31-letni mieszkaniec Lublina zaginął we wtorek, kiedy razem ze swoją żoną poszedł się kąpać w morzu w okolicach plaży we Władysławowie.
Para weszła do wody ok. godz. 13. Ludzie na plaży zauważyli w pewnym momencie, że mają problem z powrotem do brzegu. Pięć osób ruszyło im na pomoc. Jednak i oni zaczęli tonąć. – Ratownicy, żeby dotrzeć na miejsce musieli przebiec ok. 600 metrów. Akcja była bardzo utrudniona, bo tonące osoby były w odległości 100 metrów od brzegu. W niektórych miejscach woda ma tam nawet 5-6 metrów głębokości – relacjonuje Radtke.

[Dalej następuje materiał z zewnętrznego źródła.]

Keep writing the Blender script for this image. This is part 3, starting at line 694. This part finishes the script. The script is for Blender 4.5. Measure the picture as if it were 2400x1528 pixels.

Dzisiaj rano w okolicach miejsca, w którym zaginął 31-latek znaleziono ciało mężczyzny. Policja nie ma jednak pewności, że to lublinianin. – Również we wtorek, ale wieczorem, zaginął inny mężczyzna, 23-latek z woj. łódzkiego. Także kąpał się na plaży we Władysławowie. Do czasu okazania ciała mężczyzny rodzinom nie możemy potwierdzić kim jest znaleziona osoba – dodaje Łukasz Detlaff.